▸ What you are asked to do
Quote the material below exactly as written, from the first line to the line that holds "t = thing('carton', (-2.0, 2.13, SHZ), 'cream", endpoints included.
****************
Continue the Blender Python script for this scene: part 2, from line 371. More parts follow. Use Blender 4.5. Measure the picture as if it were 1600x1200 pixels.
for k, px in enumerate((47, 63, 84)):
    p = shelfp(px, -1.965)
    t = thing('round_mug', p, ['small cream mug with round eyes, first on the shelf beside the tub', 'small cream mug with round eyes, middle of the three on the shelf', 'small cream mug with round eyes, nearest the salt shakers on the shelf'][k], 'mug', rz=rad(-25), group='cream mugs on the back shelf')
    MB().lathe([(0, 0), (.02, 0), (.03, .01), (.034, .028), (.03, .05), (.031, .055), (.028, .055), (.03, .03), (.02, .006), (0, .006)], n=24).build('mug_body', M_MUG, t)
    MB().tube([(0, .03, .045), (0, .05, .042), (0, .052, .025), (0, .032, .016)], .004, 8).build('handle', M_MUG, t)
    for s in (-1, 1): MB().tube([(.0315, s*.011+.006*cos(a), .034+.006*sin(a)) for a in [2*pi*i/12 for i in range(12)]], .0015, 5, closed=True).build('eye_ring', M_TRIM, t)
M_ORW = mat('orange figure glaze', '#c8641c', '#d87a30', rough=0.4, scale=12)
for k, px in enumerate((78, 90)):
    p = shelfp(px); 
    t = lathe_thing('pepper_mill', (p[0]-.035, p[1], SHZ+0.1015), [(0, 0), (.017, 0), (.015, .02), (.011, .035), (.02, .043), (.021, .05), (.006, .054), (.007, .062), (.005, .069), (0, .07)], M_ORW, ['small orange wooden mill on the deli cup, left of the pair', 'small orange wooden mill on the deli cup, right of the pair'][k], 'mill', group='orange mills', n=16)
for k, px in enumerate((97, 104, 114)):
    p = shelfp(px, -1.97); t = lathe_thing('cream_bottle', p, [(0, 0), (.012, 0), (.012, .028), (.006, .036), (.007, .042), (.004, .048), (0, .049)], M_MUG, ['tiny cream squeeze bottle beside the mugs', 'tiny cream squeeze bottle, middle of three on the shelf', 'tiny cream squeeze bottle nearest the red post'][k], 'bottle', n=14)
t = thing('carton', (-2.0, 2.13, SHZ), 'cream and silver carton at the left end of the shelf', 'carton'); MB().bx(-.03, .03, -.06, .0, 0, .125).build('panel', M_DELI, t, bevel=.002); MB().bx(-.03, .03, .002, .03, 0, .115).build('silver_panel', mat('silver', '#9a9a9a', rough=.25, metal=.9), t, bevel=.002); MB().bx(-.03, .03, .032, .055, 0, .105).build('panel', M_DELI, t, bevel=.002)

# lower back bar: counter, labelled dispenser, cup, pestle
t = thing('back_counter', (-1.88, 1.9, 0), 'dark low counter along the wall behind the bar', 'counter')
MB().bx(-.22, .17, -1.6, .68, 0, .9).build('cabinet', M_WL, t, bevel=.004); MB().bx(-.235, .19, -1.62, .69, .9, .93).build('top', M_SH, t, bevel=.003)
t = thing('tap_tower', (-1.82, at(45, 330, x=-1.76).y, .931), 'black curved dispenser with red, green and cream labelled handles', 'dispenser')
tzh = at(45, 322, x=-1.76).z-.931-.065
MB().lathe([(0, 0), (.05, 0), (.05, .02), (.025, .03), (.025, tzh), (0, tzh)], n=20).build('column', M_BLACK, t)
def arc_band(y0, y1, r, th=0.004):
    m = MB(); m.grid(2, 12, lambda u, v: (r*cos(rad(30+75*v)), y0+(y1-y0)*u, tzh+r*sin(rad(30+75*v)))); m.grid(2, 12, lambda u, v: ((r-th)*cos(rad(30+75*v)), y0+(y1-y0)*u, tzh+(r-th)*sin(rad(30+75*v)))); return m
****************
▸ Solution for this exercise
Continue the Blender Python script for this scene: part 2, from line 371. More parts follow. Use Blender 4.5. Measure the picture as if it were 1600x1200 pixels.
for k, px in enumerate((47, 63, 84)):
    p = shelfp(px, -1.965)
    t = thing('round_mug', p, ['small cream mug with round eyes, first on the shelf beside the tub', 'small cream mug with round eyes, middle of the three on the shelf', 'small cream mug with round eyes, nearest the salt shakers on the shelf'][k], 'mug', rz=rad(-25), group='cream mugs on the back shelf')
    MB().lathe([(0, 0), (.02, 0), (.03, .01), (.034, .028), (.03, .05), (.031, .055), (.028, .055), (.03, .03), (.02, .006), (0, .006)], n=24).build('mug_body', M_MUG, t)
    MB().tube([(0, .03, .045), (0, .05, .042), (0, .052, .025), (0, .032, .016)], .004, 8).build('handle', M_MUG, t)
    for s in (-1, 1): MB().tube([(.0315, s*.011+.006*cos(a), .034+.006*sin(a)) for a in [2*pi*i/12 for i in range(12)]], .0015, 5, closed=True).build('eye_ring', M_TRIM, t)
M_ORW = mat('orange figure glaze', '#c8641c', '#d87a30', rough=0.4, scale=12)
for k, px in enumerate((78, 90)):
    p = shelfp(px); 
    t = lathe_thing('pepper_mill', (p[0]-.035, p[1], SHZ+0.1015), [(0, 0), (.017, 0), (.015, .02), (.011, .035), (.02, .043), (.021, .05), (.006, .054), (.007, .062), (.005, .069), (0, .07)], M_ORW, ['small orange wooden mill on the deli cup, left of the pair', 'small orange wooden mill on the deli cup, right of the pair'][k], 'mill', group='orange mills', n=16)
for k, px in enumerate((97, 104, 114)):
    p = shelfp(px, -1.97); t = lathe_thing('cream_bottle', p, [(0, 0), (.012, 0), (.012, .028), (.006, .036), (.007, .042), (.004, .048), (0, .049)], M_MUG, ['tiny cream squeeze bottle beside the mugs', 'tiny cream squeeze bottle, middle of three on the shelf', 'tiny cream squeeze bottle nearest the red post'][k], 'bottle', n=14)
t = thing('carton', (-2.0, 2.13, SHZ), 'cream and silver carton at the left end of the shelf', 'carton'); MB().bx(-.03, .03, -.06, .0, 0, .125).build('panel', M_DELI, t, bevel=.002); MB().bx(-.03, .03, .002, .03, 0, .115).build('silver_panel', mat('silver', '#9a9a9a', rough=.25, metal=.9), t, bevel=.002); MB().bx(-.03, .03, .032, .055, 0, .105).build('panel', M_DELI, t, bevel=.002)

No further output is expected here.